Friday, November 30, 2007

Dark City

(1998) ****

I figured since I was watching all the Hellraiser flicks I should watch Dark City, as the charcters of The Strangers so obviously boost the Cenobite design. Derivative as they may be, I like The Strangers better -- they don't have those off-putting, sometimes incongruous body mutilations, and they only wear their bizarre leather outfits when they're at home beneath Dark City.


When they're at work in the streets above, they take on the noir-ish look of the city itself, sporting outfits of deliciously stylish menace.


Better still, they get around by flying -- not Superman style, but standing up in midair, co-opting the unsettling surrealness of Rene Magritte.



I'm bothering with this detailed visual summary because Dark City is so deliberately rich in that regard. Each shot is like a postcard from the era of Film Noir, which can't be beat as a background for a sci-fi story like this one (and which makes Dark City also derivative of Blade Runner, which is naturally awesome). As in both The Crow and I, Robot, director Alex Proyas never quite manages to make his urban settings feel fully fleshed-out and real, but in this movie the pasteboard qualities are perfectly placed.

The city is a fake, created by The Strangers and populated by ignorant abductees. There is no daytime there, and every twelve hours everybody falls asleep so their secret masters can make changes in their grand experiment. The changes are twofold. Selected citizens are imprinted with new identities, complete with new sets of memories injected through a syringe. Meanwhile, the Strangers' collected telekinetic powers (referred to as "Tuning") are focused to grow new buildings and form new streets.

One of the cute details is that The Strangers will manually adjust certain elements of new configurations, which would seem uneccesary given their reality-manipulating powers. I found it quaint and appealing, as in the Watchmen comic when Dr. Manhattan would telekinetically dress himself but still zip up his own fly.


The story involves John Murdoch, who suddenly becomes The Strangers' most important subject when he subconsciously develops the power to Tune himself. When this happens, he throws off his yet-to-be-implanted memories and The Strangers' power over him. Initially this gains him nothing but supreme confusion, made all the more dire as his new identity was to be that of a serial killer, and his new part comes complete with a dead hooker in his hotel room.

On the run from the police and the mysteriously pale bald men in coats, he struggles to piece together what the frak is going on. The nightmare only gets stranger when everyone around him falls asleep, which is unsettling enough before he sees new buildings start to twist and grow out of the ground. This happens twice in the course of his desperate wanderings, and the progression is one of my favorite things about this movie. The first time he just watches in astonishment as everything stops and then changes. The second time there's an actual chase scene through the shifting cityscape. I think that's just brilliant.

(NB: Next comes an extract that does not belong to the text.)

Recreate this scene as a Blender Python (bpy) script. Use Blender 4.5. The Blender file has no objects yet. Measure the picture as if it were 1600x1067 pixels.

Dark City is one of the better simulacra flicks that were coming out in the late 90's, like Truman Show, Existenz and The Matrix. It's got some delightful performances, particuarly that of Richard O'Brien as Mr. Hand. O'Brien is best remembered as Riff Raff the spooky butler in The Rocky Horror Picture Show, and his stylish creepiness carries the whole vibe of this movie. Also great is William Hurt as well-meaning detective Frank Bumstead, whose puppydog sad features effortlessly wear the movie's noir trappings.


However, there are some weak links in this flick. Kiefer Sutherland plays the quasi-mad scientist in The Strangers' employ, and while he's essential to the plot, his affected delivery is quite grating. I can't tell if it's his fault or the director's, but the wheezing take on his character tends to knock you out of the movie a bit.

And the big downer is the movie's climax, which doesn't completely disappoint but involves a sharp dip in quality. Don't get me wrong, the movie is fantastic, but it's cooking along like a potential five star movie right up to, and even a minute into, the final confrontation -- then it gets all pear-shaped. It turns into a sloppy mishmash of noise and action that you probably have to watch twice if you want to fully get what happens. It's really too bad.

I suppose I should also point out that JPX's least favorite actress Jennifer Connelly is in this, although her brand of monotone emotional styling actually fits fine with the movie she's in.

Are you looking at my eyebrows?


In closing, I'll point out that I'm not using the word "derivative" as an indictment in this review. I recall when this came out a number of reviews pointed out the movie's obvious influnces, and assumed that doing so discredited the movie itself. I find that blunt equation to be rather juvenile and naive; after a century of moviemaking, finding a completely original idea is next to impossible. But finding new ways to approach familiar concepts is something I believe will always be possible, and that is where our attention should be drawn. Dark City is a perfect example, and well worth your time.

1 comment:

DKC said...

I remember thinking this movie was very cool when it first came out.